Not that anyone seemed disappointed. Far from it.
Former Yankees fan favorite Paul O’Neill fondly recalls one of his best days at the ballpark. It was the time he spent with Yogi in an equipment manager’s office.
O’Neill said he sat mesmerized as Yogi talked about being aboard a Navy gunboat at the D-Day invasion. No boasting, just telling how it was. That, and reminiscing about spring training in the 1940s and the way things were.
I can remember approaching Yogi in spring training in 1988, working on a story about the dearth of good catchers in the majors. He was a coach then for the Houston Astros. On a morning in Haines City, Florida, hours before an exhibition game against the Royals, he was standing by himself in the dugout.

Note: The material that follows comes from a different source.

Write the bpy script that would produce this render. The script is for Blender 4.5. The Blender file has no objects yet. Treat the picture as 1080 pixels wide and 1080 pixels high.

He didn’t have an aura around him, like a Sandy Koufax or Reggie Jackson. He wasn’t a huge physical presence, like Dave Winfield or Willie Stargell.
A couple of questions, a couple of quotes — “Maybe they’re scared to catch. We didn’t know any better” — and an impish smile.
Simply Yogi, right there.
A day after he died, the tributes poured in from the sports world and beyond.
Atlanta Falcons coach Dan Quinn, a New Jersey native, began his regular Wednesday news conference with a nod to him, even before talking about a big upcoming game against the Cowboys.
“I’d like to give a little recognition to Yogi Berra today,” Quinn said. “Anytime you’re a 10-time world champion, that shows what a good career you’ve had. That’s a stellar career. What a neat guy.”
And as fans traded their favorite Yogi-isms, it was nice to see another one emerge, thanks to Johnny Bench. The Reds Hall of Famer posted a picture of a telegram he got from Yogi right after topping his mark for home runs by a catcher.
“I knew my record would stand,” Berra wrote Bench, “until it was broken.”